Le dix-huitième siècle s’achevait dans un grand chaos d’idées nouvelles et d’aspirations inconnues. Mécontent, mal à l’aise, incertain de son sort, Chateaubriand partit pour l’Amérique. Il devait en rapporter « Atala, les Natchez », la découverte littéraire d’un continent ignoré de la France des poètes. Le 10 août le ramena à Paris. Il se maria alors. Mais la révolution le força à émigrer ; il gagna l’Angleterre. Rallié au Consulat, il publia en 1802 son Génie du Christianisme, qui fit, lui aussi, sa révolution mais dans le monde religieux et sentimental. On a, à ce propos, fort douté sur le catholicisme de Chateaubriand ; il est possible qu’il ait préféré les groupes de l’église aux vertus théologales, mais on ne saurait douter de la sincérité de l’homme, qui, au derniers jours de sa vie a écrit qu’il entrerait « hardiment dans l’Éternité un crucifix à la main ».
Devenu ministre de France dans le Valais, l’assassinat du duc d’Enghien lui arracha sa démission. Le retour des Bourbons lui rendit son poste et s’il fît de lui son ambassadeur (à Londres et à Rome), il ne fît pas de lui un satisfait. Il eut une vieillesse grandiose et sombre, adulé par les meilleurs esprits, auprès de la plus jolie femme de son temps. Il écrivit alors ses Mémoires d’Outre-Tombe, un des chefs-d’œuvre absolus de la langue française, à la fois témoignage inoubliable, essai sur les variations de l’esprit humain (…)

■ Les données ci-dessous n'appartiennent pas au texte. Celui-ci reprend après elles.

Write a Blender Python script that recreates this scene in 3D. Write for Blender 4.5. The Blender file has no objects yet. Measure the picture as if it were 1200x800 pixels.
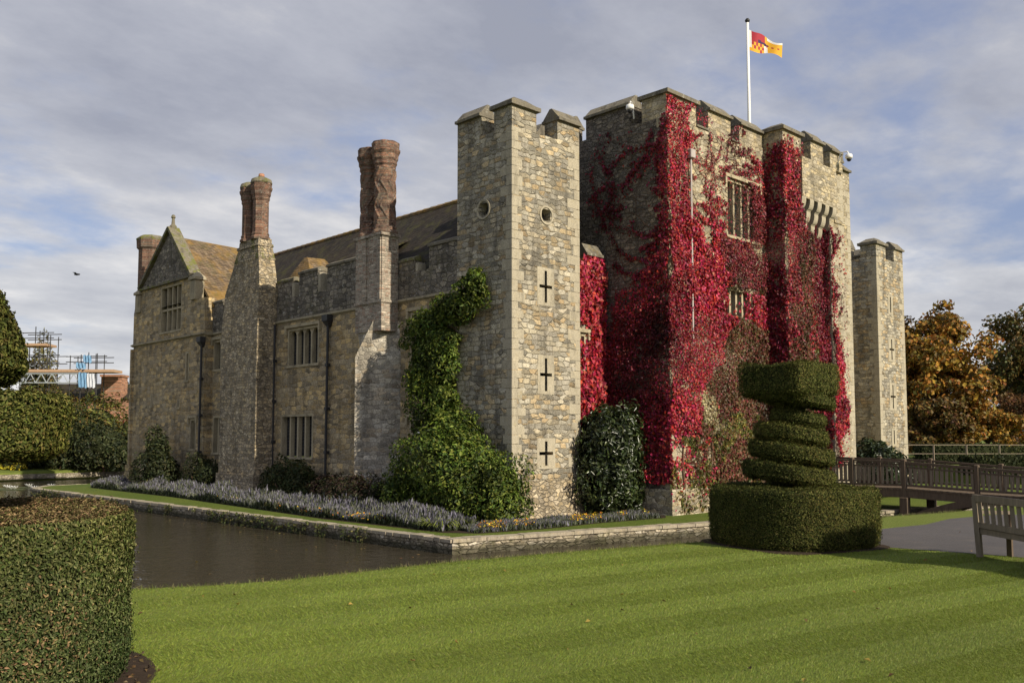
import bpy, math, random
import numpy as np
random.seed(7)
rng = np.random.default_rng(11)
R = math.radians
SC = bpy.context.scene
COL = SC.collection

# ------------------------------------------------------------------ camera
cam_d = bpy.data.cameras.new('camera'); cam = bpy.data.objects.new('camera', cam_d); COL.objects.link(cam)
cam_d.sensor_width = 36.0; cam_d.lens = 32.3; cam_d.shift_y = 0.0306
cam_d.clip_start = 0.1; cam_d.clip_end = 5000
CX, CY, CZ = -19.429, -20.162, 1.75
FX, FY = 0.69389, 0.72008            # horizontal view direction
RX, RY = 0.72008, -0.69389           # right
cam.location = (CX, CY, CZ); cam.rotation_euler = (R(94.0), 0, -math.atan2(FX, FY))
SC.camera = cam
def view(X, D, z=0.0):               # metres right of / ahead of the photographer's standpoint
    return (CX + RX*X + FX*D, CY + RY*X + FY*D, z)

# ------------------------------------------------------------------ light
SUN_AZ, SUN_EL = 0.6, 31.0           # degrees east of the -y direction, elevation
sd = np.array([math.sin(R(SUN_AZ))*math.cos(R(SUN_EL)), -math.cos(R(SUN_AZ))*math.cos(R(SUN_EL)), math.sin(R(SUN_EL))])
sun_d = bpy.data.lights.new('sun', 'SUN'); sun = bpy.data.objects.new('sun', sun_d); COL.objects.link(sun)
sun_d.energy = 4.0; sun_d.angle = R(0.53); sun_d.color = (1.0, 0.90, 0.74)
from mathutils import Vector, Matrix
sun.rotation_euler = Vector(sd).to_track_quat('Z', 'Y').to_euler()
SC.view_settings.view_transform = 'Standard'; SC.view_settings.look = 'None'
SC.view_settings.exposure = 0.53; SC.view_settings.gamma = 1.0

# ------------------------------------------------------------------ node helpers
class NT:
    def __init__(s, tree): s.t = tree; s.t.nodes.clear()
    def __call__(s, typ, ins=None, **props):
        n = s.t.nodes.new(typ)
        for k, v in props.items(): setattr(n, k, v)
        for k, v in (ins or {}).items():
            sock = n.inputs[k]
            if hasattr(v, 'is_output'): s.t.links.new(v, sock)
            elif hasattr(v, 'outputs'): s.t.links.new(v.outputs[0], sock)
            else: sock.default_value = v
        return n
    def math(s, op, a, b=0.0, c=0.0, clamp=False):
        n = s('ShaderNodeMath', {0: a, 1: b, 2: c}, operation=op, use_clamp=clamp); return n.outputs[0]
    def mix(s, f, a, b, blend='MIX'):
        n = s('ShaderNodeMix', {'Factor': f}, data_type='RGBA', blend_type=blend, clamp_factor=True)
        for i, v in ((6, a), (7, b)):
            if hasattr(v, 'is_output'): s.t.links.new(v, n.inputs[i])
            else: n.inputs[i].default_value = (*v[:3], 1)
        return n.outputs[2]
    def ramp(s, f, stops, interp='LINEAR'):
        n = s('ShaderNodeValToRGB', {0: f}); cr = n.color_ramp; cr.interpolation = interp
        while len(cr.elements) < len(stops): cr.elements.new(0.5)
        for e, (p, c) in zip(cr.elements, stops):
            e.position = p; e.color = (*c, 1) if not isinstance(c, (int, float)) else (c, c, c, 1)
        return n.outputs[0]
    def noise(s, vec, scale, detail=4.0, rough=0.55, dim='3D', out='Fac'):
        n = s('ShaderNodeTexNoise', {'Scale': scale, 'Detail': detail, 'Roughness': rough}, noise_dimensions=dim)
        if vec is not None: s.t.links.new(vec, n.inputs['Vector'])
        return n.outputs[out]
    def step(s, v, a, b, to0=0.0, to1=1.0):
        n = s('ShaderNodeMapRange', {'Value': v, 'From Min': a, 'From Max': b, 'To Min': to0, 'To Max': to1}, interpolation_type='SMOOTHSTEP')
        return n.outputs[0]
    def scalev(s, v, sc):
        n = s('ShaderNodeVectorMath', {0: v, 1: sc}, operation='MULTIPLY'); return n.outputs[0]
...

On a essayé de réduire notre langue à une phrase acide, courte et dépouillée : celle de Voltaire et de Mérimée. Il est beau d’en connaître les secrets, mais la grande prose française est celle de Rabelais, de Montaigne, de Bossuet, de Châteaubriant et de Victor Hugo. Les idées peuvent glisser aisément au long d’un ruisselet sautillant et clair, mais elles ne sont jamais plus entraînantes, ni plus belles que lorsque lorsqu’on les emporte dans un torrent tumultueux scintillant d’images et soutenu par des orchestrations aux timbres multiples.
Si l’on essaye d’établir la psychologie de Chateaubriand, on se heurte à un réseau presque inextricable de contradictions. Fidèle à ses rois, sans avoir dans la monarchie une foi totale, mais avant tout, respectueux de la fidélité, il a été singulièrement inconstant en amour, soit que les femmes l’aient trop flatté, soit qu’il ait cru reconnaître dans trop de visages différents, la sylphide imaginaire et parfaite qu’il poursuivait, dans son adolescence, sous les chênes de Combourg. Royalement égoïste, il fut toujours généreux, délicat envers autrui et charitable. Orgueilleux, il a passé sa vie à contempler son propre néant et à en souffrir. Distrait partout, il s’ennuyait de tout. Plus rêveur qu’aucun autre écrivain, il a été d’abord un homme d’action. Il y avait en lui de quoi faire des individus extrêmement divers ; il les a tous été, à tour de rôle, et avec succès.
On lui a reproché de prendre une attitude. C’était la mode de son temps. Danton, Robespierre, Saint-Just, Bonaparte en avait une. Il avait aussi à corriger un physique un peu ingrat ; chétif, une épaule plus haute que l’autre, (…) mais les yeux les plus ardents du monde et d’une éloquence qui ravissait les cœurs. Avec cela, aucune naïveté ; si on réunissait ses prophéties, on aurait peur. Il a prédit tout ce qui nous est arrivé depuis lors, et ce qui nous arrive encore ; dans des formules lapidaires, dignes de Tacite, mais pareil à des épitaphes, il a inscrit les traits les plus saillants de notre histoire, future ou passée. On ne l’a guère compris, car on ne croit jamais les poètes : cela vaut peut-être mieux.
Edmond Jaloux de l’Académie Française.